When Hines entered the fray at half-time, he duly did that, which is why he has been restored this week.His first meeting with the Springboks was a substitute appearance at the end of the 2002 win at Murrayfield, in only his fifth cap, and he has faced them seven times since, coming within inches of scoring what would have been a match-winning try in Durban in 2003.

"Against the Boks you've got to be physical," he said. "They are the most physical team in world rugby. Greig Laidlaw said to me that that was the hardest game he'd played at the weekend, and I just said 'wait 'til this weekend'.

"I like playing against South Africa, Bakkies and Victor. They haven't played however many (59] Tests together by chance - they are the best pair in the world and complement each other well.

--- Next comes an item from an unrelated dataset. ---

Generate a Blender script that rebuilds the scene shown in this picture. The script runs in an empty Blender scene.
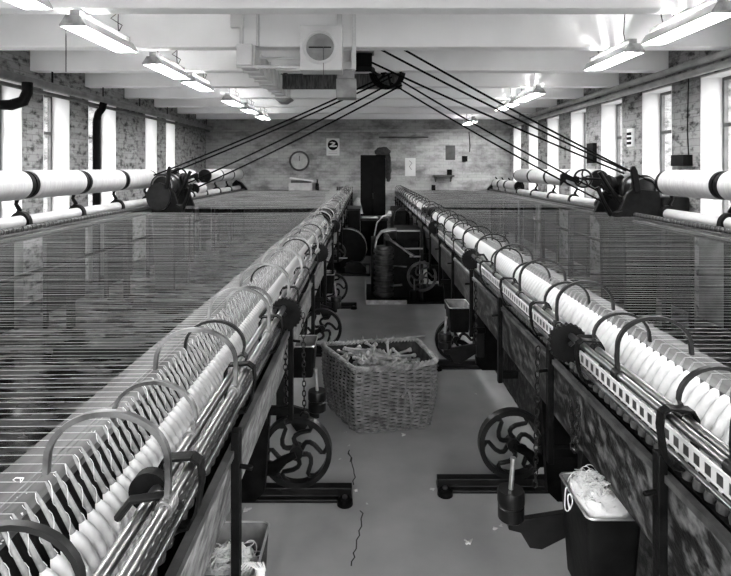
import bpy, math, random
from mathutils import Vector, Matrix
random.seed(7)
PI = math.pi
scene = bpy.context.scene
COL = scene.collection
F, CX, HY, EYE = 540.0, 366.0, 168.0, 1.5     # focal length in pixels, vanishing point, eye height

def at(px, py, d):
    return Vector(((px - CX) * d / F, d, EYE - (py - HY) * d / F))

# ------------------------------------------------------------------ materials
def nodes_of(m):
    m.use_nodes = True
    nt = m.node_tree
    return nt, nt.nodes, nt.links, nt.nodes['Principled BSDF']

def g(v):
    return (v, v, v, 1.0)

def mat(name, c0, c1=None, rough=0.6, metal=0.0, scale=8.0, lo=0.35, hi=0.65, stretch=(1, 1, 1), bump=0.0,
        bscale=None, detail=6.0, rough1=None, spec=0.5):
    m = bpy.data.materials.new(name)
    nt, N, L, b = nodes_of(m)
    b.inputs['Roughness'].default_value = rough
    b.inputs['Metallic'].default_value = metal
    b.inputs['Specular IOR Level'].default_value = spec
    b.inputs['Base Color'].default_value = g(c0)
    if c1 is None:
        c1 = c0
    tc = N.new('ShaderNodeTexCoord'); mp = N.new('ShaderNodeMapping')
    mp.inputs['Scale'].default_value = stretch
    L.new(tc.outputs['Object'], mp.inputs['Vector'])
    nz = N.new('ShaderNodeTexNoise'); nz.inputs['Scale'].default_value = scale; nz.inputs['Detail'].default_value = detail
    L.new(mp.outputs['Vector'], nz.inputs['Vector'])
    cr = N.new('ShaderNodeValToRGB')
    cr.color_ramp.elements[0].position = lo; cr.color_ramp.elements[0].color = g(c0)
    cr.color_ramp.elements[1].position = hi; cr.color_ramp.elements[1].color = g(c1)
    L.new(nz.outputs['Fac'], cr.inputs['Fac']); L.new(cr.outputs['Color'], b.inputs['Base Color'])
    if rough1 is not None:
        rr = N.new('ShaderNodeMapRange')
        rr.inputs['From Min'].default_value = lo; rr.inputs['From Max'].default_value = hi
        rr.inputs['To Min'].default_value = rough; rr.inputs['To Max'].default_value = rough1
        L.new(nz.outputs['Fac'], rr.inputs['Value']); L.new(rr.outputs['Result'], b.inputs['Roughness'])
    if bump:
        n2 = N.new('ShaderNodeTexNoise'); n2.inputs['Scale'].default_value = bscale or scale * 4
        n2.inputs['Detail'].default_value = 5
        L.new(mp.outputs['Vector'], n2.inputs['Vector'])
        bp = N.new('ShaderNodeBump'); bp.inputs['Strength'].default_value = bump; bp.inputs['Distance'].default_value = 0.01
        L.new(n2.outputs['Fac'], bp.inputs['Height']); L.new(bp.outputs['Normal'], b.inputs['Normal'])
    return m

def brick_mat(name, c0, c1, mortar, dirt, dlo, dhi, bump=0.6, dscale=2.5):
    m = bpy.data.materials.new(name)
    nt, N, L, b = nodes_of(m)
    b.inputs['Roughness'].default_value = 0.85
    tc = N.new('ShaderNodeTexCoord'); sx = N.new('ShaderNodeSeparateXYZ'); L.new(tc.outputs['Object'], sx.inputs[0])
    ad = N.new('ShaderNodeMath'); ad.operation = 'ADD'
    L.new(sx.outputs['X'], ad.inputs[0]); L.new(sx.outputs['Y'], ad.inputs[1])
    cb = N.new('ShaderNodeCombineXYZ'); L.new(ad.outputs[0], cb.inputs['X']); L.new(sx.outputs['Z'], cb.inputs['Y'])
    br = N.new('ShaderNodeTexBrick')
    br.inputs['Color1'].default_value = g(c0); br.inputs['Color2'].default_value = g(c1); br.inputs['Mortar'].default_value = g(mortar)
    br.inputs['Scale'].default_value = 1.0; br.inputs['Brick Width'].default_value = 0.22; br.inputs['Row Height'].default_value = 0.075
    br.inputs['Mortar Size'].default_value = 0.006; br.inputs['Mortar Smooth'].default_value = 0.4
    L.new(cb.outputs[0], br.inputs['Vector'])
    nz = N.new('ShaderNodeTexNoise'); nz.inputs['Scale'].default_value = dscale; nz.inputs['Detail'].default_value = 9
    nz.inputs['Roughness'].default_value = 0.65
    mp = N.new('ShaderNodeMapping'); mp.inputs['Scale'].default_value = (1, 1, 1.8)
    L.new(tc.outputs['Object'], mp.inputs['Vector']); L.new(mp.outputs[0], nz.inputs['Vector'])
    cr = N.new('ShaderNodeValToRGB')
    cr.color_ramp.elements[0].position = dlo; cr.color_ramp.elements[0].color = g(dirt)
    cr.color_ramp.elements[1].position = dhi; cr.color_ramp.elements[1].color = g(1)
    L.new(nz.outputs['Fac'], cr.inputs['Fac'])
    mx = N.new('ShaderNodeMix'); mx.data_type = 'RGBA'; mx.blend_type = 'MULTIPLY'; mx.inputs['Factor'].default_value = 1
    L.new(br.outputs['Color'], mx.inputs[6]); L.new(cr.outputs['Color'], mx.inputs[7])
    L.new(mx.outputs[2], b.inputs['Base Color'])
    bp = N.new('ShaderNodeBump'); bp.inputs['Strength'].default_value = bump; bp.inputs['Distance'].default_value = 0.01
    a2 = N.new('ShaderNodeMath'); a2.operation = 'SUBTRACT'
    L.new(nz.outputs['Fac'], a2.inputs[0]); L.new(br.outputs['Fac'], a2.inputs[1])
    L.new(a2.outputs[0], bp.inputs['Height']); L.new(bp.outputs['Normal'], b.inputs['Normal'])
    return m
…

They are tough campaigners, and play rugby how I like to play it - bit of chirping, and when the whistle blows it's all forgotten and shake hands.

"It's just tough rugby. It's not complicated, just tough, and that's something we have to get our heads around; the hardest things are often the simplest things. We've had more success against them - beaten them in 2002 and been close many times - but if we play like we played against New Zealand, or like that against any team in the world, we'll lose.

"They're not any easier or harder (than New Zealand], just different. The important thing for us this weekend is to look after our own backyard and try to shut them down."